[Kea-users] Question about reservations, subnet limits and lease control.

Marcin Siodelski marcin at isc.org
Tue Sep 26 12:49:04 UTC 2017


Hello Joelson,

See my answers below.


On 15.09.2017 18:22, Joelson Vendramin wrote:
> Hello Kea Users!
> 
> I'm using Kea 1.2.0 in an environment that uses only Option82 (for IPv4) and Option18 (for IPv6) in order to always provide the same addresses to the same client (in fact, the same VLAN ID that asks for IPs).
> 
> Since I don't have the flex-id hook library, I'm implementing IPv4 with the usual "reservations" based on "circuit-id". But for IPv6 I've defined several "subnets" based on "interface-id" provided by DHCPv6 relay agent. Inside each subnet I've declared "pools" (with only one address) and "pd-pools" (with only one prefix).
> 
> Considering this implementation, I've two questions:
> 
> 
> (1) Is there any hard limit on the number of "reservations" (for IPv4) or "subnets & pools & pd-pools" (for IPv6)? Today I'm running about 260 of each, but they tend to increase in the future.
> Note: I'm not using any DB backend, just the default TXT-based memfiles.
> 

There are no arbitrary limits. Kea uses indexing for reservations so the
number of reservations should not have a significant impact on the
server performance. Subnet selection process is slightly more complex
and you may observe some performance degradation with a growing number
of subnets. BTW, there is probably some room for improvement on our end
here.

I suggest that you keep an eye on the CPU utilization by the Kea server
as you increase the number of resources such as subnets, pools and
reservations. If you observe overly increasing CPU utilization while
running Kea, please let us know. We can always try to do better if possible.


> (2) I know that my question will be a bit strange, but... Is there a way to disable any kind of lease control in Kea? What I mean is that, in my environment, the DHCP and DHCPv6 servers just have to answer *always* the same IPv4 address and IPv6 address/prefix, based on Options 82 and 18, no matter of *who* (or what MAC/client-ID) is asking for it.
> 

Kea currently relies on client identifier and/or MAC address to identify
the client. Some form of client identification is always required
because the server has to determine whether the client sending a request
to the server is a returning client or a new client. In the first case,
the server returns existing (possibly extended) lease. In the second
case, the server allocates a new lease. So, "disabling" lease checking
is really not an option for the DHCP server.
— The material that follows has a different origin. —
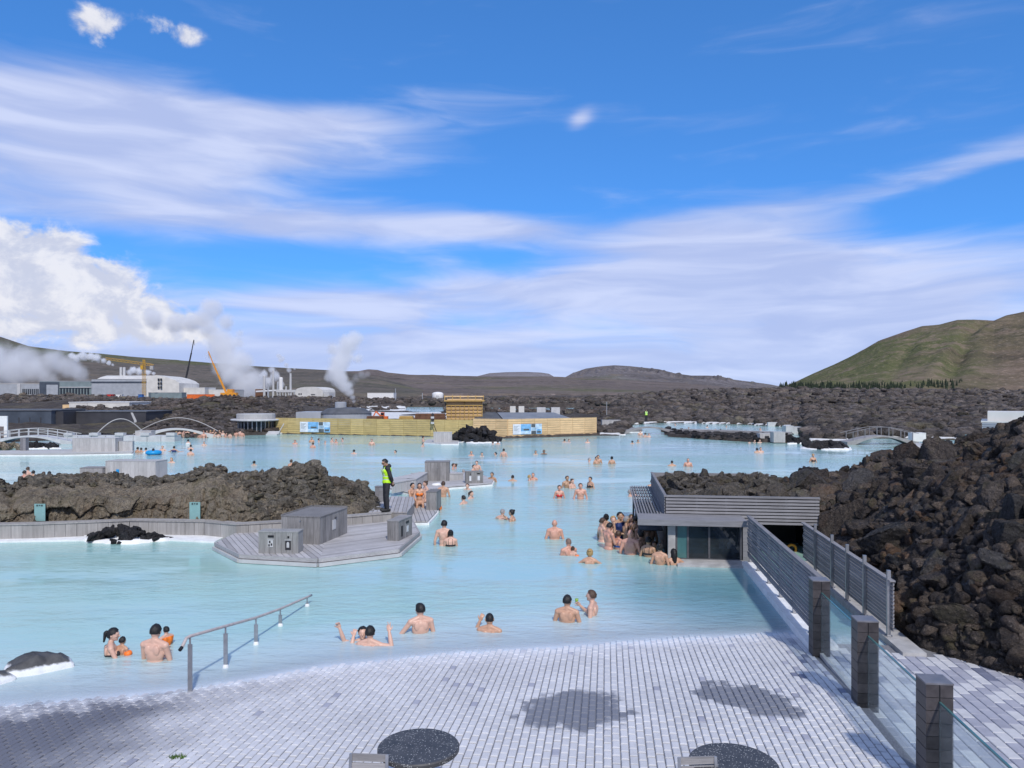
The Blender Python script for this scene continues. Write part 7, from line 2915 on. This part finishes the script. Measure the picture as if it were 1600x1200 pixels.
# ---- at the bar
for a in (
    (951, 858, 817, 60, 'mb', 'Sk', 'r', 'stout bare-chested man in profile at the left of the bar crowd', 1.0, None, True),
    (947, 842, 803, 10, 'f', 'Bk', 'o', 'woman with a dark bun behind the stout man at the bar', 1.0, 'black', False),
    (958, 846, 806, 175, 'f', 'Sy', 'p', 'fair-haired bather facing us in the bar crowd', 1.0, None, False),
    (968, 846, 800, 150, 'mf', 'Sk', 'o', 'dark-haired man facing us, tallest head in the bar crowd', 1.02, 'shirt_navy', False),
    (978.5, 848, 806.5, 90, 'f', 'Sg', 'o', 'grey-haired bather in profile in the bar crowd', 1.0, None, False),
    (994, 842, 806, 0, 'f', 'Sk', 'o', 'dark-haired woman with an olive swim top under the bar screen', 1.0, 'olive', False),
    (960, 842, 817, 120, 'ff', 'Lk', 'o', 'long-haired dark woman just right of the stout man at the bar', 0.97, 'black', False),
    (974, 846, 824, 20, 'f', 'Pb', 'o', 'brown-haired woman with a white swim top in the bar crowd', 0.97, 'white', False),
    (985, 866, 827.5, 20, 'mh', None, 'r', 'heavy bald man with a broad bare back at the bar', 1.06, None, False),
    (1014, 852, 813, -20, 'mh', 'Sk', 'o', 'large dark-haired man in the deep shade under the bar screen', 1.02, None, False),
    (1013, 870, 839, 30, 'f', 'Sk', 'o', 'woman with black hair and black straps leaning at the bar corner', 0.97, 'black', False),
    (1031, 882, 849, 20, 'f', 'Bk', 't', 'pale-backed woman at the column of the bar', 0.98, None, False),
    (1053, 882, 857.5, -5, 'fw', 'Lk', 't', 'woman with long black hair right of the bar column', 0.96, None, False),
    (941, 846, 809, 70, 'ff', 'Sb', 'p', 'brown-haired bather at the far left edge of the bar crowd', 0.98, None, False),
    (972, 838, 803, -160, 'm', 'Sb', 'r', 'brown-haired man at the back of the bar crowd', 1.0, None, False),
    (986, 836, 803.5, 180, 'f', 'Ly', 'p', 'blond long-haired woman at the back of the bar crowd', 0.98, 'navy', False),
    (1003, 848, 812, 160, 'mf', 'Sk', 't', 'dark-haired man beside the post of the bar screen', 1.0, None, False),
    (1001, 862, 829, -40, 'fd', 'Bk', 't', 'woman with a bun right of the heavy bald man at the bar', 0.97, 'black', False),
    (966, 858, 829, 40, 'f', 'Sb', 'r', 'short brown-haired woman between the stout man and the heavy bald man', 0.95, 'blue', False),
    (1023, 866, 846, -150, 'ff', 'Sk', 'o', 'shaded bather facing out at the bar counter', 0.95, None, False)):
    person(a[0], a[1], a[2], a[3], a[4], a[5], a[6], a[7], a[8], a[9], 'bathers at the pool bar', sun=a[10])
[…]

What you seem to be looking for is a way to identify a client by some
other value (or a collection of values) regardless of the client
identifier and MAC address. Such identifier would need to be stored in
the lease database apart from client id and MAC address and take
precedence over the other two.

Unfortunately, we don't have such capability at the moment and adding
generic support for this would require many code changes, i.e. changes
in the address allocation engine and extending 3 database backends to
facilitate this extra identifier. That's possible but we'd need some
internal discussion about this first.

One possible shortcut for this is to create a hook library which would
dynamically calculate such identifier (using data in the received
packet) and replace client identifier value with it. The server would
treat this computed value to identify leases in the database etc. When
the response is ready, the hook library would need to replace this
client identifier with an original client identifier (known to the client).

That may require some PoC but it should work just fine.

> I ask this because If the client changes it's CPE device (changing MAC address), the DHCP won't provide any addresses until the lease expires. To workaround this I've configured low values to timers (about 10 min.), but this increases "the conversation" between clients and the servers.

Yes, lowering the lease lifetimes and timers is a good workaround for
this. But, I agree there are tradeoffs.